Solving this complex matrix of challenges is the specialisation of STADLER UK, a subsidiary of STADLER Anlagenbau GmbH in Germany. STADLER has sometimes been inaccurately thought of as a consultant but is in fact much more. In addition to designing, manufacturing, and assembling automated sorting systems and machinery for the recycling industry, STADLER also designs, builds, and upgrades world-class MRFs. To date, the company has built or optimised 85 MRFs, most in Europe and six in the UK.

One of these modernisation projects, completed in the UK last year, provides an insight into STADLER’s approach. This multi-million-pound project replaced an existing facility. The objectives were to increase capacity and improve output quality.,. To achieve these goals STADLER implemented a phased plan typical of its approach with other projects.

At the start of a project, STADLER looks at the MRF’s infeed composition, desired output, and existing processes. Examining process-flows identifies bottlenecks and how to eliminate them. Phase 1 also examines mass balances and machinery choices. The machines installed by STADLER at this plant included one PPK and two STT2000-8 ballistic separators, two trommel screens, 12 NIR (near-infrared) optical sorters, nine material bunkers, three magnets, two eddy current separators, six sorting conveyors, and two balers, as well as dust-extraction and HVAC.     

In Phase 2, STADLER’s in-house project management team is forwarded a Project Handover which contains detailed information relating to the contract and customer requirements. With this information, the in-house designers create a detailed 3D design of the plant. Because this design shows the complete steel supporting structures and walkways, the client is given a complete overview of the plant and STADLER can conduct an Access, Lifting and Maintenance review (ALM) along with the client. The ALM looks at accessing, lifting and maintaining key components such as drive motors. Carrying out the ALM during the design phase eliminates the need to modify steel work once the installation has been completed. Once the layout has been approved by the client, drawings are submitted for the start of manufacture and supplier equipment is ordered. Electrical information is passed on to STADLER’s in-house electrical team, where electrical panels are manufactured, and operating programmes written.

The third phase is installation, typically involving a combination of machinery from STADLER and other manufacturers, which STADLER project-manages on-site. All installation activities are carried out by STADLER employees holding all necessary health and safety and training qualifications.
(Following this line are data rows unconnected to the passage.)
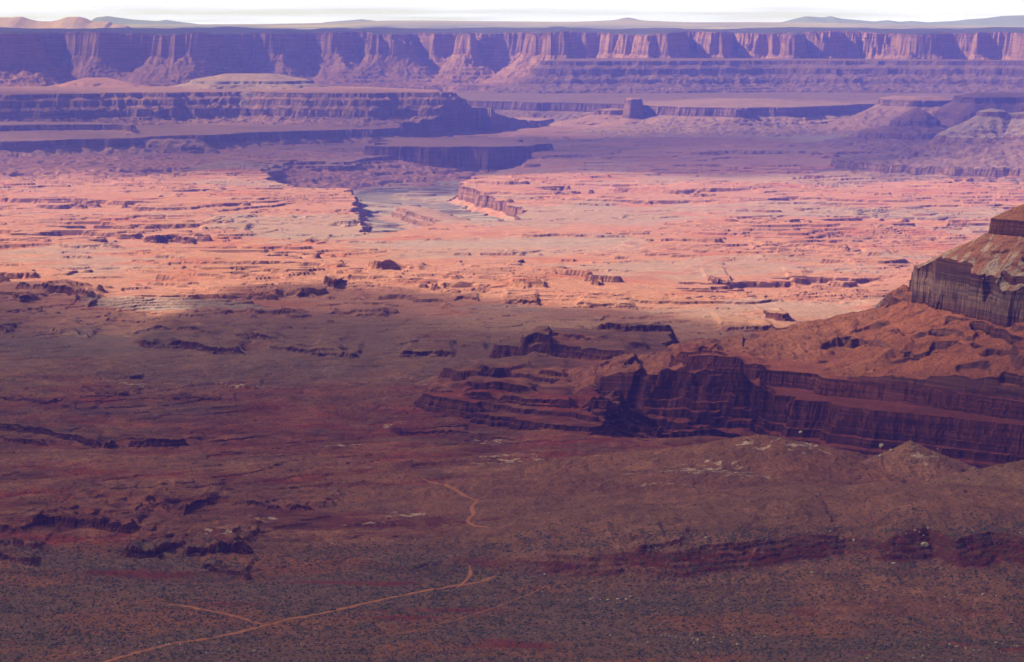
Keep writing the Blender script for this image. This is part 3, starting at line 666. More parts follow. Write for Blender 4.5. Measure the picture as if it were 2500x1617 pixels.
# ------------------------------------------------------------------ object helpers
SC = bpy.context.scene
COL = SC.collection
def tag(o, label=None, cat=None, group=None, kind=None):
    if label: o['label'] = label
    if cat: o['category'] = cat
    if group: o['group'] = group
    if kind: o['kind'] = kind
    return o
def mesh_obj(name, V, F, mat, parent=None, soil=None, rock=None, smooth=False):
    """V (n,3), F (m,k) with k = 3 or 4"""
    me = bpy.data.meshes.new(name)
    V = np.ascontiguousarray(V, f4); F = np.ascontiguousarray(F, np.int32)
    me.vertices.add(len(V)); me.vertices.foreach_set('co', V.ravel())
    k = F.shape[1]
    me.loops.add(F.size); me.loops.foreach_set('vertex_index', F.ravel())
    me.polygons.add(len(F))
    me.polygons.foreach_set('loop_start', np.arange(0, F.size, k, dtype=np.int32))
    me.polygons.foreach_set('use_smooth', np.full(len(F), smooth))
    for nm, a in (('soil', soil), ('rock', rock)):
        if a is not None:
            c = np.ones((len(V), 4), f4); c[:, :3] = a
            at = me.attributes.new(nm, 'FLOAT_COLOR', 'POINT'); at.data.foreach_set('color', c.ravel())
    me.update(calc_edges=True)
    if mat: me.materials.append(mat)
    o = bpy.data.objects.new(name, me); COL.objects.link(o)
    if parent: o.parent = parent
    return o
def empty(name, loc=(0, 0, 0)):
    o = bpy.data.objects.new(name, None); COL.objects.link(o); o.location = loc
    o.empty_display_size = 20
    return o

# ------------------------------------------------------------------ materials
def nt(name):
    m = bpy.data.materials.new(name); m.use_nodes = True
    t = m.node_tree; t.nodes.clear()
    return m, t, t.nodes, t.links
def N(t, typ, **kw):
    n = t.nodes.new(typ)
    for k, v in kw.items():
        if k.startswith('_'): setattr(n, k[1:], v)
        else: n.inputs[k.replace('__', ' ')].default_value = v
    return n
def math_n(t, op, a, b=None, c=None, clamp=False):
    n = t.nodes.new('ShaderNodeMath'); n.operation = op; n.use_clamp = clamp
    for i, v in enumerate((a, b, c)):
        if v is None: continue
        if isinstance(v, (int, float)): n.inputs[i].default_value = v
        else: t.links.new(v, n.inputs[i])
    return n.outputs[0]
def mixc(t, fac, a, b, mode='MIX'):
    n = t.nodes.new('ShaderNodeMix'); n.data_type = 'RGBA'; n.blend_type = mode
    for s, v in ((0, fac), (6, a), (7, b)):
        if isinstance(v, (int, float)): n.inputs[s].default_value = v
        elif isinstance(v, tuple): n.inputs[s].default_value = v + (1,)
        else: t.links.new(v, n.inputs[s])
    return n.outputs[2]

def terrain_material():
    m, t, nodes, links = nt('layered_rock_and_soil')
    out = N(t, 'ShaderNodeOutputMaterial'); bs = N(t, 'ShaderNodeBsdfPrincipled', Roughness=.95)
    bs.inputs['Specular IOR Level'].default_value = .1
    geo = N(t, 'ShaderNodeNewGeometry')
    soil = N(t, 'ShaderNodeAttribute', _attribute_name='soil'); rock = N(t, 'ShaderNodeAttribute', _attribute_name='rock')
    sep = N(t, 'ShaderNodeSeparateXYZ'); links.new(geo.outputs['True Normal'], sep.inputs[0])
    steep = N(t, 'ShaderNodeMapRange', **{'From__Min': .84, 'From__Max': .60}); steep.clamp = True
    links.new(sep.outputs[2], steep.inputs[0])
    # soil mottling: clumps of scrub and bare dirt at several sizes
    def nz(scale, det, rough=.6, vec=None):
        n = N(t, 'ShaderNodeTexNoise', Scale=scale, Detail=det, Roughness=rough)
        if vec is None: links.new(geo.outputs['Position'], n.inputs['Vector'])
        else: links.new(vec, n.inputs['Vector'])
        return n.outputs[0]
    a = nz(.42, 2.0, .7); b = nz(.05, 4.0)
    ra = N(t, 'ShaderNodeMapRange', **{'From__Min': .36, 'From__Max': .66, 'To__Min': .58, 'To__Max': 1.34}); links.new(a, ra.inputs[0])
    rb = N(t, 'ShaderNodeMapRange', **{'From__Min': .3, 'From__Max': .7, 'To__Min': .8, 'To__Max': 1.2}); links.new(b, rb.inputs[0])
    k = math_n(t, 'MULTIPLY', ra.outputs[0], rb.outputs[0])
    sc = mixc(t, 1.0, soil.outputs[0], math_n(t, 'MULTIPLY', k, .74), 'MULTIPLY')
    # rock: horizontal strata plus vertical streaks
    mp = N(t, 'ShaderNodeVectorMath', _operation='MULTIPLY'); mp.inputs[1].default_value = (.006, .006, .34)
    links.new(geo.outputs['Position'], mp.inputs[0])
    st = nz(1.0, 5.0, .75, mp.outputs[0])
    mv = N(t, 'ShaderNodeVectorMath', _operation='MULTIPLY'); mv.inputs[1].default_value = (.16, .16, .012)
    links.new(geo.outputs['Position'], mv.inputs[0])
    vs = nz(1.0, 3.0, .6, mv.outputs[0])
    rs = N(t, 'ShaderNodeMapRange', **{'From__Min': .34, 'From__Max': .66, 'To__Min': .35, 'To__Max': 1.5}); links.new(st, rs.inputs[0])
    rv = N(t, 'ShaderNodeMapRange', **{'From__Min': .35, 'From__Max': .65, 'To__Min': .88, 'To__Max': 1.10}); links.new(vs, rv.inputs[0])
    rc = mixc(t, 1.0, rock.outputs[0], math_n(t, 'MULTIPLY', math_n(t, 'MULTIPLY', rs.outputs[0], rv.outputs[0]), .8), 'MULTIPLY')
    col = mixc(t, steep.outputs[0], sc, rc)
    links.new(col, bs.inputs['Base Color'])
    bp = N(t, 'ShaderNodeBump', Strength=.6, Distance=1.6); 
    hb = nz(.22, 5.0, .7)
    h2 = math_n(t, 'MULTIPLY_ADD', st, 1.2, hb)
    links.new(h2, bp.inputs['Height']); links.new(bp.outputs[0], bs.inputs['Normal'])
    links.new(bs.outputs[0], out.inputs[0])
    return m
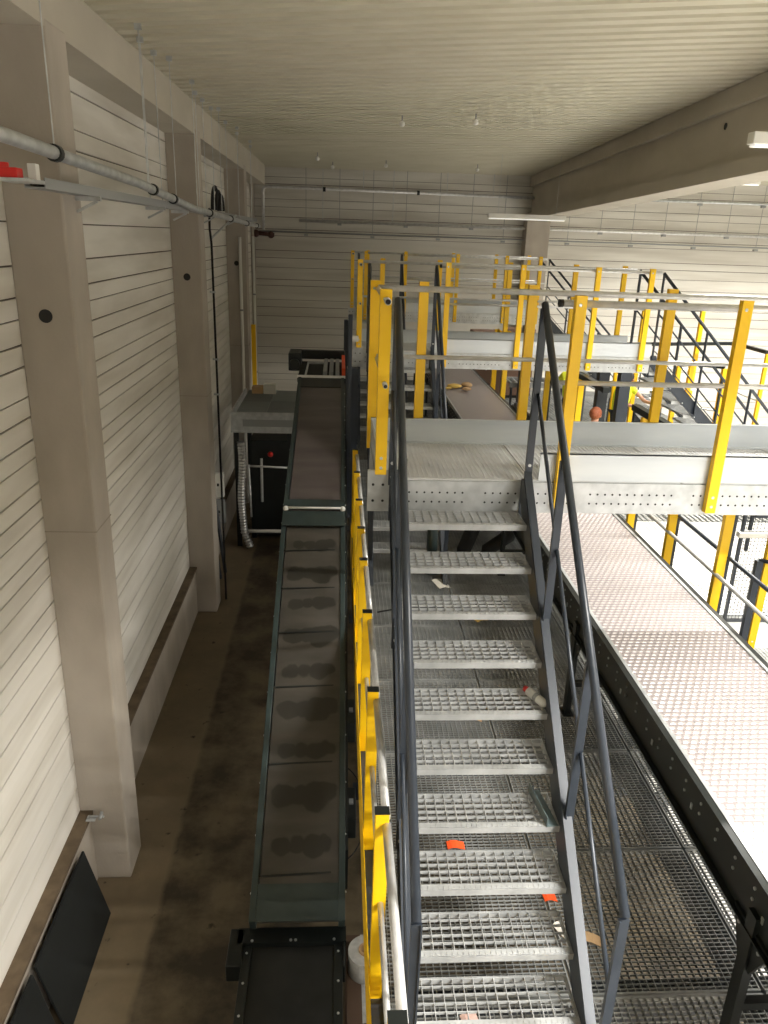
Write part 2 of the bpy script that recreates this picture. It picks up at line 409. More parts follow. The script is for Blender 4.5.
def platform(y0, y1, x0, x1, front_posts, back_posts, label, stair_x, left_posts=True, legs=(), front_toe_from=1.45):
    t = thing('crossing_platform', label, 'platform', (0, y0, ZD), group='galvanised crossing platforms over the conveyor')
    D = y1 - y0
    for nm, ya, s in (('front_girder', 0, -1), ('back_girder', D, 1)):
        mb = MB(); mb.box(x0, x1, ya - .004, ya + .004, -.23, 0)
        mb.box(x0, x1, min(ya, ya - s * .06), max(ya, ya - s * .06), -.23, -.222); mb.box(x0, x1, min(ya, ya - s * .06), max(ya, ya - s * .06), -.008, .0)
        if s < 0: holes(mb, x0 + .02, x1, ya - .004, (-.085, -.155), r=.008)
        mb.build(nm, [M['galv'], M['hole']], t)
    n = max(1, round((x1 - x0) / 1.14))
    for i in range(n):
        a = x0 + (x1 - x0) * i / n; b = x0 + (x1 - x0) * (i + 1) / n
        mb = MB(); grating(mb, a + .008, b - .008, .02, D - .02, .012, .034, .025, h=.02, w=.006, w2=.006); mb.build('grating_panel', M['platgrate'], t)
    mb = MB(); mb.box(x0, x1, D - .012, D - .002, .012, .215); mb.box(x0, x1, D - .035, D - .002, .205, .215); mb.box(x0, x1, D - .05, D - .012, .012, .018)
    mb.build('toe_board', M['toe'], t)
    mb = MB(); mb.box(front_toe_from, x1, .004, .016, .012, .215); mb.box(front_toe_from, x1, .004, .045, .207, .215)
    mb.build('toe_board', M['toe'], t)
    for x in front_posts: guard_post(t, x, -.032, -.20, 1.305)
    for x in back_posts: guard_post(t, x, D + .03, -.05, 1.305, face=-1)
    if left_posts:
        guard_post(t, x0 + .028, -.032, .06, 1.31, w=.078, d=.07)
        mb = MB(); mb.box(x0 - .06, x0 + .10, -.010, -.004, -.23, .08)
        for a in (x0 - .02, x0 + .05):
            for b in (-.03, -.15): mb.tube((a, -.012, b), (a, -.009, b), .010, 8, 1)
        mb.build('corner_bracket', [M['galv'], M['hole']], t)
        mb = MB(); mb.box(x0 - .004, x0 + .004, 0, D, -.23, 0); mb.box(x0, x0 + .008, 0, D, .012, .2); mb.build('end_plate', M['galv'], t)
        # side rails run along the end, their open tube ends poking past the corner post
        for z, r in ((1.24, .022), (.70, .016)):
            mb = MB(); mb.ring((x0 + .035, -.17, z), (0, 1, 0), r, r * .75, D + .2, 14); mb.build('side_rail', M['tube'], t, smooth=True)
            mb = MB(); mb.ring((x0 + .035, -.172, z), (0, 1, 0), r * .76, r * .1, .05, 12); mb.build('tube_end', M['hole'], t)
    for z, r in ((1.25, .024), (.72, .017)):
        mb = MB(); mb.tube((x0 + .03, D - .005, z), (x1, D - .005, z), r, 12); mb.build('hand_tube', M['tube'], t, smooth=True)
        mb = MB(); mb.tube((front_toe_from + .03, 0.01, z), (x1, 0.01, z), r, 12); mb.build('hand_tube', M['tube'], t, smooth=True)
        if front_toe_from > 1:
            mb = MB(); mb.ring((front_toe_from + .015, .01, z), (1, 0, 0), r * 1.1, r * .6, .03, 12); mb.build('tube_cap', M['black'], t, smooth=True)
    for x, yy in legs:
        MB().box(x - .085, x + .085, yy - .08, yy + .08, ZL - ZD, -.23).box(x - .13, x + .13, yy - .13, yy + .13, ZL - ZD, ZL - ZD + .012).build('leg', M['dark'], t)
    return t
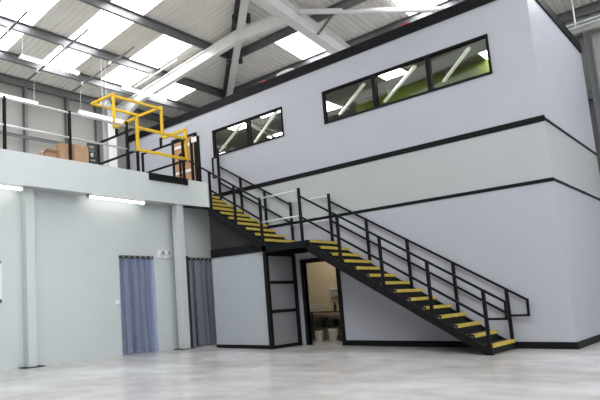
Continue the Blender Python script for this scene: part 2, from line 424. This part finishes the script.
# cladding rails and stanchions on the left wall
for y, lab in ((8.64, 'grey stanchion on the left wall, behind the open cardboard box'), (10.2, 'grey stanchion on the left wall, behind the cardboard boxes'), (11.45, 'dark stanchion on the left wall, close beside the white column')):
    bm = B(); w = .1 if y < 11 else .16; bx(bm, LW + .01, LW + .17, y - w / 2, y + w / 2, MF, 8.28); tag(build('stanchion', bm, 'stanchion'), lab, 'post', 'stanchions of the left wall')
bm = B(); zed(bm, (LW + .21, 3, 6.66), (LW + .21, 11.25, 6.66), .09, .04); tag(build('cladding_rail', bm, 'stanchion'), 'grey cladding rail low on the left wall above the boxes', 'rail')
# far wall behind the block, seen at the right edge
bm = B(); ibeam(bm, (-2.38, 18.02, 0), (-2.38, 18.02, 7.9), .16, .16); tag(build('stanchion', bm, 'stanchion'), 'grey steel stanchion on the far wall at the right edge of view', 'post')
for z, lab in ((7.9, 'upper light grey cladding rail of the far wall, right edge of view'), (6.1, 'lower grey cladding rail of the far wall, right edge of view')):
    bm = B(); bx(bm, -6, 4, 18.0, 18.16, z - .11, z + .11); tag(build('cladding_rail', bm, 'clad' if z > 7 else 'stanchion'), lab, 'rail')
t = thing('cable_trunking', 'pair of pale trunking pipes hung from a rod at the top right corner', 'pipe', (-2.6, 17.2, 7.7))
for z in (7.69, 7.79):
    bm = B(); tube(bm, (-3.4, 17.2, z), (1, 17.2, z), .03); build('pipe', bm, 'galv', t, smooth=True)
bm = B(); bx(bm, -3.4, 1, 17.26, 17.34, 7.56, 7.62); build('tray', bm, 'clad', t)
bm = B(); tube(bm, (-2.55, 17.2, 7.66), (-2.55, 17.2, 8.62), .018); build('hanger', bm, 'galv', t); bm = B(); bx(bm, -2.82, -2.77, 17.16, 17.34, 7.6, 7.86); build('clamp', bm, 'white', t)

# conduit rods under the purlins with their clamps
for y, x0, x1, m, lab in ((6.66, -11.6, -14.6, 'stanchion', 'thin dark conduit under the rooflights, nearest the left edge'), (8.38, -11.45, -14.6, 'stanchion', 'thin dark conduit crossing behind the upper hanging lamp'),
                       (10.0, -11.5, -14.7, 'stanchion', 'thin dark conduit under the purlins, third from the left edge'), (11.62, -11.4, -13.4, 'whitesteel', 'thin white conduit just left of the white portal rafter')):
    t = thing('conduit', lab, 'conduit', (x1, y, zl(x1) - .3), 'conduits under the left roof')
    bm = B(); tube(bm, (x0, y, zl(x0) - .33), (x1, y, zl(x1) - .33), .028, 8); build('rod', bm, m, t)
    for x in (-12.58, -14.05):
        if x > x1:
            bm = B(); tube(bm, (x, y + .05, zl(x) - .31), (x, y - .05, zl(x) - .31), .06, 12); build('clamp', bm, 'white', t)

# ------------------------------------------------------------------ columns under the mezzanine
for xf, y0, y1, lab in ((-11.08, 6.22, 6.44, 'white box column under the mezzanine at the left, left of the blue curtain'), (-10.88, 10.76, 11.0, 'white box column under the mezzanine, between the two curtains')):
    t = thing('column', lab, 'column', (xf - .11, (y0 + y1) / 2, 0), 'columns under the mezzanine')
    pbox('shaft', 'mezz', t, xf - .22, xf, y0, y1, .012, 3.98 if xf < -11 else 3.94, bevel=.008)
    pbox('base_plate', 'charcoal', t, xf - .30, xf + .06, y0 - .14, y1 + .16, 0, .014)

# ------------------------------------------------------------------ staircase
RISE, RUN = .179, .273; LZ = 2.51; LX0, LX1 = -8.345, -7.08; YN, YF = 11.2, 12.52
def nose_z(x):
    if x > LX1: return LZ - (x - LX1) * RISE / RUN
    if x < LX0: return LZ + RISE + (LX0 - x) * RISE / RUN
    return LZ
st = thing('staircase', 'black steel staircase with yellow step edges and black handrails along the office block', 'staircase', (-6, 11.9, 0))
def step(xf, zt, bottom=False):
    bm = B(); bx(bm, xf - RUN - .02, xf - .012, YN + .035, YF - .035, zt - .03, zt)
    bx(bm, xf - .035, xf - .015, YN + .035, YF - .035, zt - RISE + (.0 if not bottom else .012), zt - .03)
    tr = build('tread', bm, 'tread', st)
    bm = B(); bx(bm, xf - .06, xf + .006, YN + .04, YF - .04, zt, zt + .008); bx(bm, xf - .012, xf + .008, YN + .04, YF - .04, zt - .055, zt + .008)
    build('nosing', bm, 'nosing', tr)
for i in range(0, 14): 
    if i: step(LX1 + RUN * i, LZ - RISE * i, i == 13)
for j in range(1, 12): step(LX0 - RUN * (j - 1), LZ + RISE * j)
# landing with its own edge strip
bm = B(); bx(bm, LX0 - .1, LX1 - .012, YN - .03, YF + .05, LZ - .03, LZ); bx(bm, LX0 - .06, LX1 - .012, YN - .03, YN + .03, LZ - .16, LZ - .03); bx(bm, LX1 - .07, LX1 - .012, YN + .03, YF, LZ - .16, LZ - .03); bx(bm, LX0 - .06, LX0 + .0, YN + .03, YF, LZ - .16, LZ - .03); bx(bm, LX0, LX1 - .07, YF - .04, YF + .04, LZ - .16, LZ - .03)
ld = build('landing', bm, 'black', st)
bm = B(); bx(bm, LX1 - .06, LX1 + .008, YN + .04, YF - .04, LZ, LZ + .008); bx(bm, LX1 - .012, LX1 + .008, YN + .04, YF - .04, LZ - .055, LZ + .008); build('nosing', bm, 'nosing', ld)
for y0, y1 in ((YN - .03, YN + .03), (YF - .03, YF + .03)):
    a, b = LX1 - .05, LX1 + RUN * 13 + .004
    bm = B(); prism_xz(bm, [(a, nose_z(a) - .03), (a, nose_z(a) - .26), (b - .12, .0), (b, .0), (b, .10), (b - .2, nose_z(b - .2) - .1), (LX1 + .1, nose_z(LX1 + .1) - .09)], y0, y1); build('stringer', bm, 'black', st)
    c = -11.36 if y0 > 12 else -10.1
    bm = B(); prism_xz(bm, [(LX0 + .05, LZ - .16), (LX0 + .05, LZ - .02), (LX0, LZ + .07), (c, nose_z(c) - .1), (c, nose_z(c) - .32), (LX0 - .15, nose_z(LX0 - .15) - .32)], y0, y1); build('stringer', bm, 'black', st)
PXS_L = [-7.25, -6.33, -5.42, -4.51, -3.575]; PXS_U = [-8.39, -9.195, -10.01]
for Y, far in ((YN, 0), (YF, 1)):
    for k, x in enumerate(PXS_L + PXS_U):
        z0 = nose_z(x) - .13; z1 = nose_z(x) + .96
        if x == -7.25: z0, z1 = LZ, 3.75
        if x == -8.39: z0, z1 = LZ - .02, 3.73
        if x == -3.575: z0 = .08
        bm = B(); bar(bm, (x, Y, z0), (x, Y, z1), .055); build('handrail_post', bm, 'black', st)
    for dz, nm in ((.945, 'top_rail'), (.45, 'mid_rail')):
        bm = B(); x0, x1 = -7.25, -3.575
        bar(bm, (x0, Y, nose_z(LX1) + .11 + dz), (x1, Y, nose_z(x1) + dz), .042)
        if nm == 'top_rail':
            xe = -3.235; bar(bm, (x1, Y, nose_z(x1) + dz), (xe, Y, nose_z(xe) + dz), .042); bar(bm, (xe, Y, nose_z(xe) + dz + .02), (xe - .01, Y, .63), .042)
        else: bar(bm, (x1, Y, .64), (-3.235, Y, .64), .042)
        build(nm, bm, 'black', st)
        bm = B(); x0 = -8.39; x1 = -10.01
        if nm == 'top_rail':
            x1 = -10.8 if far else -10.74
        elif far: x1 = -10.8
        bar(bm, (x0, Y, nose_z(x0) + dz), (x1, Y, nose_z(x1) + dz), .042); build(nm, bm, 'black', st)
    for z in (3.70, 3.10):
        bm = B(); tube(bm, (-8.39, Y, z), (-7.25, Y, z), .021, 8); build('landing_rail', bm, 'galv', st, smooth=True)
bm = B(); bar(bm, (-10.8, YF, 4.2), (-10.8, YF, 5.74), .06); build('handrail_post', bm, 'black', st)
bm = B(); bar(bm, (-10.8, YF, 5.53), (-11.02, YF, 5.53), .04); bar(bm, (-11.02, YF, 5.55), (-11.02, YF, 4.91), .04); bar(bm, (-11.02, YF, 4.93), (-10.8, YF, 4.93), .04); build('rail_return', bm, 'black', st)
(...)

Phase 4 is ‘cold’ commissioning of the plant without material. During this phase, the STADLER commissioning team is introduced to the project and carries out various activities such as testing the different modes of operation, pre-setting frequency invertors, making final adjustments on supplier equipment, and training staff members. ‘Hot’ commissioning is performed shortly afterwards with an agreed volume of input material. During this process STADLER assesses the areas that are critical for material flow, checking if transition points need to be optimised and if all machinery is operating according to specifications. Once these criteria are met, STADLER then runs the plant with the contracted throughput as stipulated by the client. 

Finally, Phase 5 is Performance Testing and Take Over. An independent contractor is appointed to verify the performance of the plant and to ensure that all contractual requirements are met. STADLER personnel are still on-site during this phase, to assist the client with day-to-day operations and clarify any queries the independent contractor may have regarding material analysis. Following the performance testing, the results are summarised and presented to the client in a final Take Over Report. Upon confirmation of this report, an Acceptance Certificate is signed by STADLER and the client.

Throughout these phases, all design, manufacturing, installation, commissioning and performance testing utilises STADLER personnel with the exception of the independent contractor. Keeping all activities in-house streamlines efficiency by ensuring less interface management.

As a result of this replacement, the new facility now has the capacity to sort 17 tonnes per hour of mixed recyclable material, producing fractions of news and pams, mixed paper, cardboard, HDPE, PET, mixed plastics, film, non-ferrous and ferrous materials, and scrap metals. One key strategy, removing cardboard from the process as soon as possible (with a STADLER PPK unit located after the first pre-sort cabin) has significantly benefited the rest of the line. Capacity has been raised from 65,000 to 75,000 tonnes per year.

The improvements achieved by this modernisation project and many others like it, and the growing number of new turn-key MRFs built by STADLER, are essential steps in the journey towards creating a circular economy. And at the same time as benefiting the environment, they are enhancing each plant’s commercial competitiveness.